-- Problem --
Reproduce the listing below exactly, beginning with its first line and ending with the line that holds "S.camera = cam"; pictures are not part of the copy.

-- Dataset extract --
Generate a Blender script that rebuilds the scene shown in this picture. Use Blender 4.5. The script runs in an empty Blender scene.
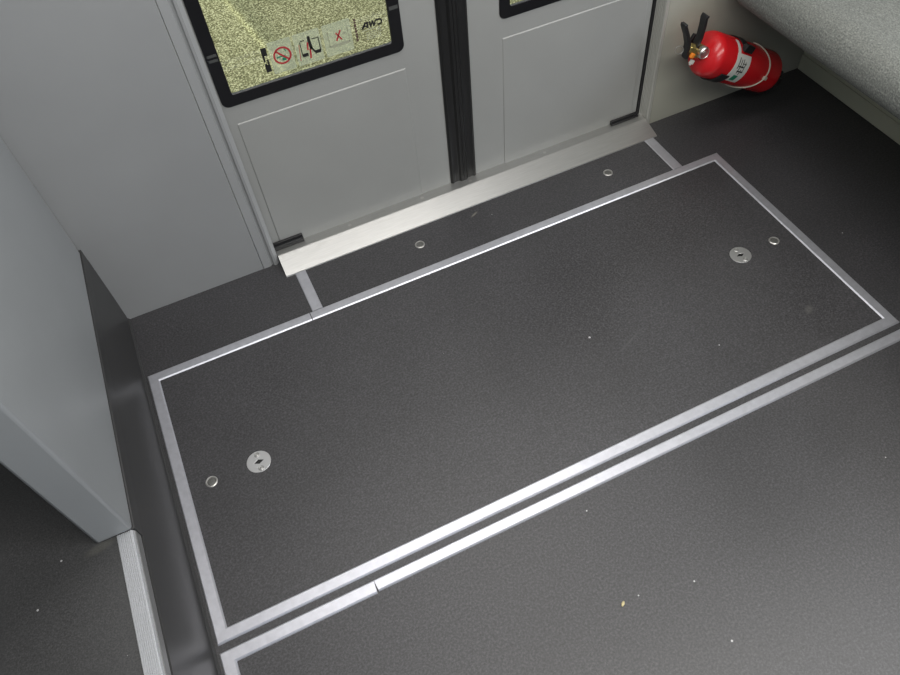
import bpy, bmesh, math, random
from mathutils import Vector, Matrix
random.seed(7)
S = bpy.context.scene
COL = S.collection

# ------------------------------------------------------------------ camera
cam_d = bpy.data.cameras.new('camera'); cam = bpy.data.objects.new('camera', cam_d); COL.objects.link(cam)
R = [[0.9045537005446784, -0.420566336561515, -0.07004683706031636],
     [-0.37711423639224034, -0.7125555688011002, -0.5916497393566889],
     [0.19891569958458544, 0.5615946206310802, -0.8031463294674311]]
cx, cy, cz = Vector(R[0]), -Vector(R[1]), -Vector(R[2])
m = Matrix((cx, cy, cz)).transposed().to_4x4(); m.translation = Vector((0, 0, 1.55))
cam.matrix_world = m
cam_d.sensor_width = 36; cam_d.lens = 748.35 / 900 * 36; cam_d.clip_start = 0.02
S.camera = cam

# ------------------------------------------------------------------ world and lights
w = bpy.data.worlds.new('daylight'); S.world = w; w.use_nodes = True
bg = w.node_tree.nodes['Background']
bg.inputs[0].default_value = (0.82, 0.87, 1.0, 1); bg.inputs[1].default_value = 1.15
def area(name, loc, target, size, size_y, power, col):
    l = bpy.data.lights.new(name, 'AREA'); l.shape = 'RECTANGLE'; l.size = size; l.size_y = size_y
    l.energy = power; l.color = col
    o = bpy.data.objects.new(name, l); COL.objects.link(o); o.location = loc
    o.rotation_euler = (Vector(target) - Vector(loc)).to_track_quat('-Z', 'Y').to_euler()
    return o
area('ceiling_lamp', (0.5, 1.22, 2.09), (0.5, 1.22, 0), 1.6, 0.30, 9.5, (1.0, 0.97, 0.95))
area('ceiling_lamp', (1.0, -0.1, 2.09), (1.0, -0.1, 0), 3.0, 0.30, 33, (1.0, 0.975, 0.92))
area('window_daylight', (2.9, -0.55, 1.6), (-0.4, 1.1, 0.5), 1.2, 0.8, 22, (0.80, 0.86, 1.0))
area('door_daylight', (0.0, -1.15, 1.45), (0.1, 1.0, 0.2), 1.4, 0.8, 6, (0.72, 0.82, 1.0))
S.view_settings.view_transform = 'Standard'; S.view_settings.look = 'None'
S.view_settings.exposure = 0.75; S.view_settings.gamma = 1; S.view_settings.use_curve_mapping = False

# ------------------------------------------------------------------ materials
def mat(name, col, rough=0.5, metal=0.0, spec=0.5):
    mt = bpy.data.materials.new(name); mt.use_nodes = True
    b = mt.node_tree.nodes['Principled BSDF']
    b.inputs['Base Color'].default_value = (*col, 1); b.inputs['Roughness'].default_value = rough
    b.inputs['Metallic'].default_value = metal; b.inputs['Specular IOR Level'].default_value = spec
    return mt
def N(mt, t, **kw):
    n = mt.node_tree.nodes.new(t)
    for k, v in kw.items():
        if k in n.inputs: n.inputs[k].default_value = v
        else: setattr(n, k, v)
    return n
def L(mt, a, b): mt.node_tree.links.new(a, b)
def B(mt): return mt.node_tree.nodes['Principled BSDF']
def coords(mt, scale=(1, 1, 1)):
    tc = N(mt, 'ShaderNodeTexCoord'); mp = N(mt, 'ShaderNodeMapping'); mp.inputs['Scale'].default_value = scale; mp.inputs['Location'].default_value = (0.3137, 0.1713, 0.2377)
    L(mt, tc.outputs['Object'], mp.inputs['Vector']); return mp.outputs['Vector']
def ramp(mt, fac, stops):
    r = N(mt, 'ShaderNodeValToRGB'); e = r.color_ramp.elements
    while len(e) < len(stops): e.new(0.5)
    for k, (p, c) in enumerate(stops): e[k].position = p; e[k].color = (*c, 1)
    L(mt, fac, r.inputs['Fac']); return r.outputs['Color']
def mix(mt, a, b, fac=None, mode='MIX', f=0.5):
    n = N(mt, 'ShaderNodeMix'); n.data_type = 'RGBA'; n.blend_type = mode; n.inputs[0].default_value = f
    if fac is not None: L(mt, fac, n.inputs[0])
    for s, v in ((6, a), (7, b)):
        if isinstance(v, tuple): n.inputs[s].default_value = (*v, 1)
        else: L(mt, v, n.inputs[s])
    return n.outputs[2]
def bump(mt, h, strength=0.2, dist=0.001):
    b = N(mt, 'ShaderNodeBump'); b.inputs['Strength'].default_value = strength; b.inputs['Distance'].default_value = dist
    L(mt, h, b.inputs['Height']); L(mt, b.outputs['Normal'], B(mt).inputs['Normal'])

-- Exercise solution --
Generate a Blender script that rebuilds the scene shown in this picture. Use Blender 4.5. The script runs in an empty Blender scene.
import bpy, bmesh, math, random
from mathutils import Vector, Matrix
random.seed(7)
S = bpy.context.scene
COL = S.collection

# ------------------------------------------------------------------ camera
cam_d = bpy.data.cameras.new('camera'); cam = bpy.data.objects.new('camera', cam_d); COL.objects.link(cam)
R = [[0.9045537005446784, -0.420566336561515, -0.07004683706031636],
     [-0.37711423639224034, -0.7125555688011002, -0.5916497393566889],
     [0.19891569958458544, 0.5615946206310802, -0.8031463294674311]]
cx, cy, cz = Vector(R[0]), -Vector(R[1]), -Vector(R[2])
m = Matrix((cx, cy, cz)).transposed().to_4x4(); m.translation = Vector((0, 0, 1.55))
cam.matrix_world = m
cam_d.sensor_width = 36; cam_d.lens = 748.35 / 900 * 36; cam_d.clip_start = 0.02
S.camera = cam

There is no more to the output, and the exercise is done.